What Should Jada Be Known For?
- Jada distinguishes between what she wants to be known for (collaboration, team play) vs. what earns advancement (strategic impact, value creation).
- Muriel: “What do you want to be known for? And then what do you think you need to be known for to be advanced? Which are two different questions.” ([22:21])
- The consensus: Both are valuable, but in her current context, strategic contributions and reliability are the “ticket to entry” for high-visibility, promotable assignments.
Shifting the Visibility Narrative
-
Move from “Culture Carrier” to “Task Finisher”
- Jada recognizes that while being a “culture person” is appreciated, it isn’t the “currency that gets [her] advanced” ([22:01]).
- She identifies that those advancing are detail-oriented, reliable, and demonstrate strong product knowledge—traits she must more actively communicate and exhibit.
-
Self-Advocacy and Articulation
- Jada needs to clearly state her interest in strategic projects to the right leaders and articulate the value she brings.
- Muriel explains, “When we don’t know the value that we’re bringing and we’re not articulating it, what it feels like in those conversations…is, ‘Oh, here’s what you, manager, can offer me,’ but we’re not really responding to what do I have to offer.” ([27:34])
Learning Organizational “Currency”
-
Observation & Hypothesis
- Jada is coached to observe colleagues who are advancing and hypothesize what “currency” they offer (e.g., detail orientation, independence, reliability) ([33:13–34:53]).
- Muriel’s analogy: Instead of assuming, ask what “ticket of entry” is actually required for the work or promotions context ([29:08–30:41]).
-
Balancing Strengths & Organizational Needs
- Muriel encourages leveraging both relational and task-oriented strengths—“The sweet spot is being able to do both” ([39:08])—but leading with the strengths that align to the organization’s immediate needs: “You can’t just be icing.” ([40:12])
- Jada accepts that she doesn’t need to use her strengths 100% of the time but must ensure visibility reflects her multi-faceted contributions ([41:47]).
Building Sponsorship and Advocacy
- Leveraging Advocates
- Jada identifies existing sponsors but notes they’re not always in her division, reducing their relevance.
- Muriel distinguishes true sponsorship: it’s active advocacy in relevant forums, not just praise ([47:04–48:28]).
- Jada is encouraged to intentionally seek and brief sponsors within her division to help promote her for key projects ([48:28]).
Action Plan & Reflections
Jada’s Assignment (43:37)
- Focus meetings with senior colleagues inside her division.
- Ask better, priority-revealing questions (“What keeps you up at night?” “If you had more resources, what would you focus on?”).
- Clearly express her desire to join strategic projects and communicate the unique value she adds.
- Shift her visibility from “culture” wins to reliability, consistency, and execution.
- Integrate her relational strengths into strategic work, rather than abandoning them.
Barriers & Next Steps
- Jada identifies fear/discomfort and the need to banish assumptions as personal barriers ([43:56]).
- Muriel instructs her to test assumptions in conversations, and clarify directly with managers what is meant by “visibility” and where she should focus ([50:03–51:08]).
Notable Quotes & Memorable Moments
- On Visibility:
- “Visibility, for the sake of visibility, is just showing up… But being out there for what?” – Muriel ([09:50])
- Social Media Analogy:
- “It’s like when you scroll through social media and you get ads and you’re like, why is this in my feed?
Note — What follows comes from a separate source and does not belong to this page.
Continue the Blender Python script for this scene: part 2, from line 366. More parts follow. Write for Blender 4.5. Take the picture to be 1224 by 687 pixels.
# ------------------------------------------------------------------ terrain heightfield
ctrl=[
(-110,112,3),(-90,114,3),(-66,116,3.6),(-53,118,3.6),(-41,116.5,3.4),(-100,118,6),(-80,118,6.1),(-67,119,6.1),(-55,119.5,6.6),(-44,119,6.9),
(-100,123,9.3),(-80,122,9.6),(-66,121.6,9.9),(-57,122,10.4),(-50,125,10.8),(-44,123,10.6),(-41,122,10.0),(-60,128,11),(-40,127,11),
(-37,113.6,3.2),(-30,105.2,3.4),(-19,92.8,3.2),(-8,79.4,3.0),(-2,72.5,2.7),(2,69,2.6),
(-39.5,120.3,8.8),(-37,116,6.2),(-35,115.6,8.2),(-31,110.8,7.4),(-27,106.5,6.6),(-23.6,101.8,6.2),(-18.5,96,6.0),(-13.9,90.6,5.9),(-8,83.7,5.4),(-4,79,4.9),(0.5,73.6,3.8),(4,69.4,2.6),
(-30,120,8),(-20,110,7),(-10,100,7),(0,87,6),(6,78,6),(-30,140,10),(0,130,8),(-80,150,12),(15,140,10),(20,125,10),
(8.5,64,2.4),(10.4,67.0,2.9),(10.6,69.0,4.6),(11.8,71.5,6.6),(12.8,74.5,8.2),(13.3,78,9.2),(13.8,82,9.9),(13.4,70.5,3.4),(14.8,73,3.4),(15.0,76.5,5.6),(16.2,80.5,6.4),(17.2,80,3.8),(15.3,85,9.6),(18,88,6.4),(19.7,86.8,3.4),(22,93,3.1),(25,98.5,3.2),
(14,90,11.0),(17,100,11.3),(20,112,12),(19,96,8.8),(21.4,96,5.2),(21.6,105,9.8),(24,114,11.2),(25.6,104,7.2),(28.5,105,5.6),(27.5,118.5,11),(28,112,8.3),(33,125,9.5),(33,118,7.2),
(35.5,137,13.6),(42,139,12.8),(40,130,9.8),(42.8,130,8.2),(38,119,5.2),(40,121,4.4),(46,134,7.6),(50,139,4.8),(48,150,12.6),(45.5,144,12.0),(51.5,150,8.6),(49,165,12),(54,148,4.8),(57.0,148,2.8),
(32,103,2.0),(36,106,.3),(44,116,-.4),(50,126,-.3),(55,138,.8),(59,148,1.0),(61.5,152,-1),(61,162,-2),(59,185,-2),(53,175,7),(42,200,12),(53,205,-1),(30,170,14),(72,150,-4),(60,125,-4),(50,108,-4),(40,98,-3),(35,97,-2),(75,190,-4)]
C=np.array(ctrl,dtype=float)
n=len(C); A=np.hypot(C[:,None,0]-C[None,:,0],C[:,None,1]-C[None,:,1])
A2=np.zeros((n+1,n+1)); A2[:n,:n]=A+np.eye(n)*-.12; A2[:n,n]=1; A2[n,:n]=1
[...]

Like, it’s visible, but it’s not relevant.” – Muriel ([09:50])
- Defining the “Ticket”:
- “What is the ticket of entry? …The price of admission is giving the sense for getting on these projects and these assignments that they have full confidence that you’re going to get the job done.” – Muriel ([30:41–35:00])
- On Organizational Currency:
- “You got to be able to get past the initial entry points.” – Muriel ([36:47])
- Cake & Icing Metaphor:
- “You can't just be icing.” – Muriel ([40:11])
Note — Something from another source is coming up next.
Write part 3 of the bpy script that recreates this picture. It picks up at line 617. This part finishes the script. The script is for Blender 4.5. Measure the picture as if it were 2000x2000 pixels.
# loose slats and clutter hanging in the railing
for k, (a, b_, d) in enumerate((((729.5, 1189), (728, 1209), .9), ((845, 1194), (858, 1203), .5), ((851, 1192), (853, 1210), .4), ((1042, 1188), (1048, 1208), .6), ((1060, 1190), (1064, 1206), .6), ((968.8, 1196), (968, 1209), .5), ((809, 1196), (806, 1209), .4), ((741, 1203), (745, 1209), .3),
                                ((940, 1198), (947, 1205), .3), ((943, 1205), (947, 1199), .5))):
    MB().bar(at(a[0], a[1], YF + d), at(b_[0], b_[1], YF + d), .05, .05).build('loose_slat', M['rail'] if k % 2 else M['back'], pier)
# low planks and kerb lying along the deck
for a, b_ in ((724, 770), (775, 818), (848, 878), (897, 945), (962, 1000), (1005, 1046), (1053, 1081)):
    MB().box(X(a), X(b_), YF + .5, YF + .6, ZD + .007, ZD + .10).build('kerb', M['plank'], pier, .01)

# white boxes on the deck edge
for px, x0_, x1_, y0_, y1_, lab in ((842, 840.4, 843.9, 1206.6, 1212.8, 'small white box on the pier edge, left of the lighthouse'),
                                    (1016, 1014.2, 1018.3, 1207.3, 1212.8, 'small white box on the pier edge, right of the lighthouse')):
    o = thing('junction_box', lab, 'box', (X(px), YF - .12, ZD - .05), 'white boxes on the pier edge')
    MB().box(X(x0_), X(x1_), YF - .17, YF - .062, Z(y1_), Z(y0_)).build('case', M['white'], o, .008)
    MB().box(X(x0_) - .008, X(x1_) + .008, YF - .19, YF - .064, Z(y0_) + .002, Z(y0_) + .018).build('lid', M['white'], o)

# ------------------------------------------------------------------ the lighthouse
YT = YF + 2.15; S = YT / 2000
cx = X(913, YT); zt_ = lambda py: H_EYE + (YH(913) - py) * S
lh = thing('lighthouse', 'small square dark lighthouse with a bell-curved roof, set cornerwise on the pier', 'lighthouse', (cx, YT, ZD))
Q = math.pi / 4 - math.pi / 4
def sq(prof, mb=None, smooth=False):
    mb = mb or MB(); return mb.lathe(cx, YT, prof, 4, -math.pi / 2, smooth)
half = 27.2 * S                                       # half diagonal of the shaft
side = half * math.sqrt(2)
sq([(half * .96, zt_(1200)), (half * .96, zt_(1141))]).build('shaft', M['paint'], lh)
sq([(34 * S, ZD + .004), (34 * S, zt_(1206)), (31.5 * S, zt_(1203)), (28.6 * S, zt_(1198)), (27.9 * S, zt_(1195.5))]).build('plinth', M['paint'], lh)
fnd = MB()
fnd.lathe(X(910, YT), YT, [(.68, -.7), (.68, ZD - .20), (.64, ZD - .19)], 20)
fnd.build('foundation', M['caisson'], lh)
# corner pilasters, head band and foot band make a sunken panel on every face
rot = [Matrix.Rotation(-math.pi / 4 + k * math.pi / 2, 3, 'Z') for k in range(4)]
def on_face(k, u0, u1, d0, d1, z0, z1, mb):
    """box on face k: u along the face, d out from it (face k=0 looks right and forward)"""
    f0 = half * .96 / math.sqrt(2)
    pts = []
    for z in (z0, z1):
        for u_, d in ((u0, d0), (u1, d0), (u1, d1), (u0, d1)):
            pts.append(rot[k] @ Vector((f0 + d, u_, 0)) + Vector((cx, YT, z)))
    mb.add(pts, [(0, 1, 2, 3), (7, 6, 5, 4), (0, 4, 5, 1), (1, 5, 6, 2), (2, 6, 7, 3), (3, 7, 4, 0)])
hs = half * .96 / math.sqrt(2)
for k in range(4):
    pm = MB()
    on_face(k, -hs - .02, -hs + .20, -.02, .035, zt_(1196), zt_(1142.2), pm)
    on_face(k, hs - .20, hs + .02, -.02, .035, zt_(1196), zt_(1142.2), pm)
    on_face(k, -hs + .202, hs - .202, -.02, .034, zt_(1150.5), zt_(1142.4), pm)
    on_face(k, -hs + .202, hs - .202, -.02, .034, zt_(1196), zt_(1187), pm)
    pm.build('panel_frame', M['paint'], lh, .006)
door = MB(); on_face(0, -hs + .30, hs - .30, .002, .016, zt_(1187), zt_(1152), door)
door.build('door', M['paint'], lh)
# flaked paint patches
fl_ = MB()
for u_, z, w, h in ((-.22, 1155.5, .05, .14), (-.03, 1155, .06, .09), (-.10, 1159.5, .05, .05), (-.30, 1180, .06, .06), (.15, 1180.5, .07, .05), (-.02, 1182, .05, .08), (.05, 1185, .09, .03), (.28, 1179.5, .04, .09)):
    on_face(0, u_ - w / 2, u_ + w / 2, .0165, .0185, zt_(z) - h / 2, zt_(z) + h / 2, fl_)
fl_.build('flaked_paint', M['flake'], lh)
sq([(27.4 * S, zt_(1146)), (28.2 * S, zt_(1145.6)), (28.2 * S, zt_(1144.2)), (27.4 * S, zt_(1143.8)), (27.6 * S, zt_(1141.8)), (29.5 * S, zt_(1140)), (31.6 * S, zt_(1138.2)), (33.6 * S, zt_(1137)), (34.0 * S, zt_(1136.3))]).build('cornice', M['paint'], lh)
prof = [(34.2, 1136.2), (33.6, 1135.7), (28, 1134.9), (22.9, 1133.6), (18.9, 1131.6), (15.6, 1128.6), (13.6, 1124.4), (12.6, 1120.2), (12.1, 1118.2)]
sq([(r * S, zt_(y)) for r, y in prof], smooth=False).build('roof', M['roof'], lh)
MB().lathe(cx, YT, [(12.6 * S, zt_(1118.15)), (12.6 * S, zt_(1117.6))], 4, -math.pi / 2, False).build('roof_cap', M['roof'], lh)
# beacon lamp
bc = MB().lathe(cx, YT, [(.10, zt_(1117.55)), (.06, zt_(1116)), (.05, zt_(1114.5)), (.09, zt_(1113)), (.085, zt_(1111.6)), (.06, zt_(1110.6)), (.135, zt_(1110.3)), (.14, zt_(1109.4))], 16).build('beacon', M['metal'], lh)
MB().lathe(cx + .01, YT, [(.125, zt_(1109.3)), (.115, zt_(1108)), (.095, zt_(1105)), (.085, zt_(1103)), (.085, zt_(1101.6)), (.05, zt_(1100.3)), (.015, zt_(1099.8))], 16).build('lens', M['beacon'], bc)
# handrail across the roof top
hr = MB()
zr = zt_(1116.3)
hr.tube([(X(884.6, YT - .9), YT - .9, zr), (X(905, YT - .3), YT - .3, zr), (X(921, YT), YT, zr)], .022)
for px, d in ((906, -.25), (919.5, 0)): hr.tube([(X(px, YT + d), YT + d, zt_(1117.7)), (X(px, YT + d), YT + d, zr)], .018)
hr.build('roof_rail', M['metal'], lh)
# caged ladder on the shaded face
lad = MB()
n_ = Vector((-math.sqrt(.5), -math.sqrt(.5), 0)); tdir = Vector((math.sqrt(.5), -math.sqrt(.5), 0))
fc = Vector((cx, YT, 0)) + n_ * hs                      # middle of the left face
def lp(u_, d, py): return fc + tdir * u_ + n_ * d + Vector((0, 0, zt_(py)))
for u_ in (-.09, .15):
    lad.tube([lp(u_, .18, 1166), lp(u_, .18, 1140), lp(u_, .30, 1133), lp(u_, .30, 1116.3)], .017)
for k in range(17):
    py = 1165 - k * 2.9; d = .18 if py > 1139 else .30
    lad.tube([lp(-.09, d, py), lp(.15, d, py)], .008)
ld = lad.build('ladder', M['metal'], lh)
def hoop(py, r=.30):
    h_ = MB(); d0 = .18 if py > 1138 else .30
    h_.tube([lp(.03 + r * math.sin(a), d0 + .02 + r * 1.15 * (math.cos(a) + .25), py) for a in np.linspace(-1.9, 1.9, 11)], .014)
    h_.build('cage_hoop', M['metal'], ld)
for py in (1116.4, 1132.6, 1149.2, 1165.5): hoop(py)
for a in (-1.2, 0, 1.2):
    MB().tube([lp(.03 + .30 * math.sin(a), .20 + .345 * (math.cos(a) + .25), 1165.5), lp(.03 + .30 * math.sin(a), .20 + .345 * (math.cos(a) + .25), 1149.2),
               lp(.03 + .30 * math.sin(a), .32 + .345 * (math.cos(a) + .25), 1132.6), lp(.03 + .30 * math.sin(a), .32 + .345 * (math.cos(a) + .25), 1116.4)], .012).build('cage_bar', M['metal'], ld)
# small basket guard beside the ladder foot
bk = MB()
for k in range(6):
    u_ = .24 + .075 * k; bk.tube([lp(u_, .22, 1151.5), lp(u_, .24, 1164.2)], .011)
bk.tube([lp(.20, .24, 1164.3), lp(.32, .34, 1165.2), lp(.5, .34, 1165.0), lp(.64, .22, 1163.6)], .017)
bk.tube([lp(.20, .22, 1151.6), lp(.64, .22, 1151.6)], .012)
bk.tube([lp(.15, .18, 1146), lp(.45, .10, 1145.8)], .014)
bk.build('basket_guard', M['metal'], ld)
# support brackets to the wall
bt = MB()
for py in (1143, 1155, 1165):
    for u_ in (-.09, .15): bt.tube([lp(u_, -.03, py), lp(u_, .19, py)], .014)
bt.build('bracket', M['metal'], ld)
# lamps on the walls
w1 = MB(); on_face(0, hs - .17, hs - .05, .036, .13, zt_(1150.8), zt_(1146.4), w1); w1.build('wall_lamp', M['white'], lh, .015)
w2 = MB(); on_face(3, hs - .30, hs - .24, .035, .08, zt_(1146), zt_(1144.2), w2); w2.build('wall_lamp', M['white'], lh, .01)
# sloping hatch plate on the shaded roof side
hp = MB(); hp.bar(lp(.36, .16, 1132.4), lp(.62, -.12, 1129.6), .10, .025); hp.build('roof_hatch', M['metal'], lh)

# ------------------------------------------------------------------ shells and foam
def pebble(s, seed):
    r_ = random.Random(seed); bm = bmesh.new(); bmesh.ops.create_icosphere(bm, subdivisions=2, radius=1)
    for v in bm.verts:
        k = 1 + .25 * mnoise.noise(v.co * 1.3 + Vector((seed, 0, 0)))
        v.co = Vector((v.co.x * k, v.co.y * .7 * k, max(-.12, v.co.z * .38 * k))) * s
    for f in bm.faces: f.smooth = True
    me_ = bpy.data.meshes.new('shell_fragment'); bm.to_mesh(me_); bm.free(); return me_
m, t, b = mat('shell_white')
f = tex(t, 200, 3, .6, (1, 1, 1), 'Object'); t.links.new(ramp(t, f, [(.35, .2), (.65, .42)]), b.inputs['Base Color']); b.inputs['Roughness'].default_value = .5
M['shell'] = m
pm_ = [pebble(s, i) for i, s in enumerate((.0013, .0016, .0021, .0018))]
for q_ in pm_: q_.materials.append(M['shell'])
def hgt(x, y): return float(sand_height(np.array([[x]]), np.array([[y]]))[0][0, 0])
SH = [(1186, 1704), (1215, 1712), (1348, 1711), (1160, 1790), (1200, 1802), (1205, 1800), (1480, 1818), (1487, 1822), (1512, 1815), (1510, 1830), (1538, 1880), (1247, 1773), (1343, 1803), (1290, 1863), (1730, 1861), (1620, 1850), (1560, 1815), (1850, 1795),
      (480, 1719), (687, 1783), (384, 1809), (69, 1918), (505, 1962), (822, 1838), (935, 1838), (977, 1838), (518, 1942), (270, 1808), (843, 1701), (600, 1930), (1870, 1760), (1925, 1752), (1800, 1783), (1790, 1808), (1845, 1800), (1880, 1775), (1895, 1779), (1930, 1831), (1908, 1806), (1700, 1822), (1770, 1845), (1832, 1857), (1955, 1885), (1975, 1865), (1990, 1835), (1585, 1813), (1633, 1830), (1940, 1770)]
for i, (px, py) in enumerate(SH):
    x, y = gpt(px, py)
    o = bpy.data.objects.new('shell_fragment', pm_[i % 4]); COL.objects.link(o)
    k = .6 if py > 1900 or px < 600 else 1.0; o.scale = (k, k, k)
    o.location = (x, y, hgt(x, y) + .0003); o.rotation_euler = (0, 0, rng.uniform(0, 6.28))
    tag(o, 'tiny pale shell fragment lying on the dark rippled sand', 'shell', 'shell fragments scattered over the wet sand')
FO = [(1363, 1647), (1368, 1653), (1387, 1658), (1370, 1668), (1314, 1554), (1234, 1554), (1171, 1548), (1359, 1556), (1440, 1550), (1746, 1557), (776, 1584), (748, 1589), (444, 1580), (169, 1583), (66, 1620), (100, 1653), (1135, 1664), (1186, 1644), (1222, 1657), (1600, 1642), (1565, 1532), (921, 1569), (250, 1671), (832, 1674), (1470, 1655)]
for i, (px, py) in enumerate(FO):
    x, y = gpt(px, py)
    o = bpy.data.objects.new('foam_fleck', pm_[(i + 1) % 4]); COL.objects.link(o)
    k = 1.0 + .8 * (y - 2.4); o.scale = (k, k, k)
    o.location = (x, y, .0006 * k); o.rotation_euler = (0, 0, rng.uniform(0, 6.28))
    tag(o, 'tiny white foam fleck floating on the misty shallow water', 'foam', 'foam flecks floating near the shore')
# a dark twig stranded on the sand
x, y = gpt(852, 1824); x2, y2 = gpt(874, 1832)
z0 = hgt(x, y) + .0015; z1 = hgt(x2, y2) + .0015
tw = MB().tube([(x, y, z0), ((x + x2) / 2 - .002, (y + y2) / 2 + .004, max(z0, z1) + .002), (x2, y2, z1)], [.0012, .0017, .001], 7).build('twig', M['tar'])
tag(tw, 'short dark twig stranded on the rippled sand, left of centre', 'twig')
- Challenge as Opportunity:
- “At the beginning of this conversation, I thought we were really going to go into a place where visibility was inaccurate feedback... But I am happy to hear that there's some value that I can take from that when I didn't really believe it in the beginning.” – Jada ([49:36])
Useful Timestamps
- [01:42] Jada’s early career and transition to tech
- [03:23] Receiving feedback about visibility
- [07:58] Jada’s initial understanding of “visibility”
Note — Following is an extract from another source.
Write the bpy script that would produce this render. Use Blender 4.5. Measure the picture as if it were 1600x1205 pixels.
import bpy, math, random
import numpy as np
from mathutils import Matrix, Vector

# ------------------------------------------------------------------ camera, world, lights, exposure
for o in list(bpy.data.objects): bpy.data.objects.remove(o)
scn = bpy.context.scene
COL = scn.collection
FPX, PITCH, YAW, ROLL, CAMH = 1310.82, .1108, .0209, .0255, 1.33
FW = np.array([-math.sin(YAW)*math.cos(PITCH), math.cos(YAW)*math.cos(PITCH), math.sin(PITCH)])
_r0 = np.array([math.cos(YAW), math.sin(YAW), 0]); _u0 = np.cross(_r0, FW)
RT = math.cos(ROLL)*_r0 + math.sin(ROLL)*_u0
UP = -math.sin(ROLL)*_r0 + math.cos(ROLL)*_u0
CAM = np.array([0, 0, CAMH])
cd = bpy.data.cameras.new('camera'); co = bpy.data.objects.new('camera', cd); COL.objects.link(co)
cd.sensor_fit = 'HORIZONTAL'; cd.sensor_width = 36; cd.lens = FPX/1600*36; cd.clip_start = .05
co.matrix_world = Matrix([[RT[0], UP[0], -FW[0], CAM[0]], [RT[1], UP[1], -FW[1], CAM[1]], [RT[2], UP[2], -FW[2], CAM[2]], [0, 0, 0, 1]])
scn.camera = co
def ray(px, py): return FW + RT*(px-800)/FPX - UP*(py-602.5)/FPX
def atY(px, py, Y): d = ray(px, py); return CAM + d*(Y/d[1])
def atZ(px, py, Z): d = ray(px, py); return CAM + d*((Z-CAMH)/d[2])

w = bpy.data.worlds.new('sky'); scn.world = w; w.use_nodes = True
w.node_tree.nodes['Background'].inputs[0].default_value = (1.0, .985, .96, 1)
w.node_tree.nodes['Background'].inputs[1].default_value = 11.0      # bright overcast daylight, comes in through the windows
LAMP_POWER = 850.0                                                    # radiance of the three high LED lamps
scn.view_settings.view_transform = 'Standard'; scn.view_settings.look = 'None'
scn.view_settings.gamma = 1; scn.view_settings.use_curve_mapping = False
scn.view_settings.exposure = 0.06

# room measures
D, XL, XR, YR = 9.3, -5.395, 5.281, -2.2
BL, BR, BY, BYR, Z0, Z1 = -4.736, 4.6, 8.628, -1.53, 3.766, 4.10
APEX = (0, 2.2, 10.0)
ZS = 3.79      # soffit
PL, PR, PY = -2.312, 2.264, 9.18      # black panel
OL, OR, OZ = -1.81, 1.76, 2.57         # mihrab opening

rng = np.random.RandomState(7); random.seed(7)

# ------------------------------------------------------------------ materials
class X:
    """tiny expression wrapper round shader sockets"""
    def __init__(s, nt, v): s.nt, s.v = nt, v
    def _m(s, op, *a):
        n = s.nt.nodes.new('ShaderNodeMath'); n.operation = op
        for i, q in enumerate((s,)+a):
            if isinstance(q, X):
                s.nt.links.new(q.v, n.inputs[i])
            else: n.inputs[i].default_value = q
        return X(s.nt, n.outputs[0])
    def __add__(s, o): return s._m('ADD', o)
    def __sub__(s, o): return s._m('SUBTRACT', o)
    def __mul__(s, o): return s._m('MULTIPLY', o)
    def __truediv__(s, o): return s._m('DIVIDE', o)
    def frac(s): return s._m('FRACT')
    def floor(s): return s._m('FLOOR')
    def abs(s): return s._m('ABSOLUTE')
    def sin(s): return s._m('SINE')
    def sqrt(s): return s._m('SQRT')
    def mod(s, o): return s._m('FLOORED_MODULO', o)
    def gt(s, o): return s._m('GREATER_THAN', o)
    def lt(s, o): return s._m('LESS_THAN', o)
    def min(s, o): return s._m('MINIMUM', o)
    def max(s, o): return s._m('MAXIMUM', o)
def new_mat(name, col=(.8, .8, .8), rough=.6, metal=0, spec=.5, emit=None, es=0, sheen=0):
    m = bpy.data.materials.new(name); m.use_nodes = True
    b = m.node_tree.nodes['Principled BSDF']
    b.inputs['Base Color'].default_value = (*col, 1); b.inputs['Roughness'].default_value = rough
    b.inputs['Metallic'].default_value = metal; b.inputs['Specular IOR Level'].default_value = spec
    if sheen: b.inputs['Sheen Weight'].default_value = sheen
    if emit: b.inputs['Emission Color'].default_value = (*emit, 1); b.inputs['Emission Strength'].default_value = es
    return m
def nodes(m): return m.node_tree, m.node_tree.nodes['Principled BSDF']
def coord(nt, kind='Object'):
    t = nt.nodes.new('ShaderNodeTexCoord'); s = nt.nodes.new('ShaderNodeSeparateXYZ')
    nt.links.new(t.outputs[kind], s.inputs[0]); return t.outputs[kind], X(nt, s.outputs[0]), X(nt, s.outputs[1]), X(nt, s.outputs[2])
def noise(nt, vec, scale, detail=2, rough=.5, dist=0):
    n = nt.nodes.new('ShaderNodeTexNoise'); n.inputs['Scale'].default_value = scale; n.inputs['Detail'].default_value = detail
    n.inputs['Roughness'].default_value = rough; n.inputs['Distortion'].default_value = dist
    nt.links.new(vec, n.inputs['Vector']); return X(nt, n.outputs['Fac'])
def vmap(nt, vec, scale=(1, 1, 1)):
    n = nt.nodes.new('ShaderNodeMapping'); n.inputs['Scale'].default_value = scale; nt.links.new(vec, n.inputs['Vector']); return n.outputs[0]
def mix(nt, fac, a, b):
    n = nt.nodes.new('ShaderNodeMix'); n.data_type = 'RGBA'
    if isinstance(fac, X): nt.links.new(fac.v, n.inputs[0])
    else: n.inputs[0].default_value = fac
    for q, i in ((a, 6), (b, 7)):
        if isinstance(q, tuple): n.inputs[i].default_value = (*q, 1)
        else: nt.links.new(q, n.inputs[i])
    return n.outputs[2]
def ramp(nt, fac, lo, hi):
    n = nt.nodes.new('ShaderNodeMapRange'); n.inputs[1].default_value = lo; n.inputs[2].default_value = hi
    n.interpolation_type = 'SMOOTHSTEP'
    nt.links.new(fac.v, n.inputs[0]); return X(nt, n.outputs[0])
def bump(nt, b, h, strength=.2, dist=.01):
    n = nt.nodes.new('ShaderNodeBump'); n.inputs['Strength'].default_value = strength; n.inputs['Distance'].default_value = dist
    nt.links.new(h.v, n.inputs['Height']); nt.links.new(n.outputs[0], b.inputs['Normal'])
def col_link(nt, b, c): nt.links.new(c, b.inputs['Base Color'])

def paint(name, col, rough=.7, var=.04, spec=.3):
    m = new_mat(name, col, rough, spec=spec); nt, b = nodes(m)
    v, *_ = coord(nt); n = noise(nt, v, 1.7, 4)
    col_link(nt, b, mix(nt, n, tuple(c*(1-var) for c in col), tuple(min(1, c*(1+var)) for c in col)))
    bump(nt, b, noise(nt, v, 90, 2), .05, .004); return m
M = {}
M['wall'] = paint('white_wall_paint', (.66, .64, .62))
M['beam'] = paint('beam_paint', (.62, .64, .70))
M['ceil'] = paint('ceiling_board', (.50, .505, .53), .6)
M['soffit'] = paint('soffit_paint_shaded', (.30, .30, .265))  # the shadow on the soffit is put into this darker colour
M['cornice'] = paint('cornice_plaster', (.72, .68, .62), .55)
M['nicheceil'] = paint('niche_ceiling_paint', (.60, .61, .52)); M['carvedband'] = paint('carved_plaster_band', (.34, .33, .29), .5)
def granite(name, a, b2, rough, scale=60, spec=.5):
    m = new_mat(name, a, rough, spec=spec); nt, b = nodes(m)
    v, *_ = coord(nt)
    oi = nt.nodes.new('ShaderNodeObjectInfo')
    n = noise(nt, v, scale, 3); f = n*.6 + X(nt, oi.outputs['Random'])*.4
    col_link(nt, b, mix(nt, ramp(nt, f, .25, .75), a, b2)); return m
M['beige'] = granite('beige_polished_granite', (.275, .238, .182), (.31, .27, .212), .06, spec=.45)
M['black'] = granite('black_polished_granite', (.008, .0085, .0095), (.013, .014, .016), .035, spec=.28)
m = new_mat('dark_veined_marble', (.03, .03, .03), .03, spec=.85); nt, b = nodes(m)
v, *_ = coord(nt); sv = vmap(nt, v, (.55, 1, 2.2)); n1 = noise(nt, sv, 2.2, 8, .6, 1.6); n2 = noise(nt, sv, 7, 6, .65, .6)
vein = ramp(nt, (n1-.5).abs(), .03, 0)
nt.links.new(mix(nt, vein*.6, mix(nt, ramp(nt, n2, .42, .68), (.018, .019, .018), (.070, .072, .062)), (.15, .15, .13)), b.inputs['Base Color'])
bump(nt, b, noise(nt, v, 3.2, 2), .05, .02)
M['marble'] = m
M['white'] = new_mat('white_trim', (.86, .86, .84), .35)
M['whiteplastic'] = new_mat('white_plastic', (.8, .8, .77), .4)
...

- [09:50] Importance of relevance in visibility
- [13:02] Targeting visibility to strategic priorities
- [18:05] Depth (in-division) vs. breadth (cross-division) strategy
- [22:21] What to be known for vs. what’s required for advancement
- [27:34] The importance of articulating your value
- [33:13] Observing organizational “currency” for advancement
- [40:11] Cake & icing metaphor—balancing relational and task skills
- [43:37] Jada’s assignment/action plan
- [47:04] Activating internal sponsorship
- [50:03] Re-engaging managers for clarity & feedback
Tone and Language
The conversation is candid and reflective, with Muriel providing straightforward, pragmatic coaching and frequent analogies. Jada is self-aware, direct, and eager for tactical solutions, openly discussing her doubts and aspirations. The tone is supportive, constructive, and focused on actionable growth.
Episode Takeaways
- “Visibility” means being known by the right people for the right things—not just being seen.
- Organizational advancement depends on aligning your visible strengths with what leadership values as “currency.”
- Strategic self-advocacy (expressing both what you want and your unique value) is critical.
- Sponsorship should be cultivated in relevant circles, not just broadly.
- Growth means both adapting your tactics and remaining authentic to your strengths.
This episode offers a clear blueprint for professionals trying to decode ambiguous feedback and bridge the gap between perception and impact on their organization’s advancement track.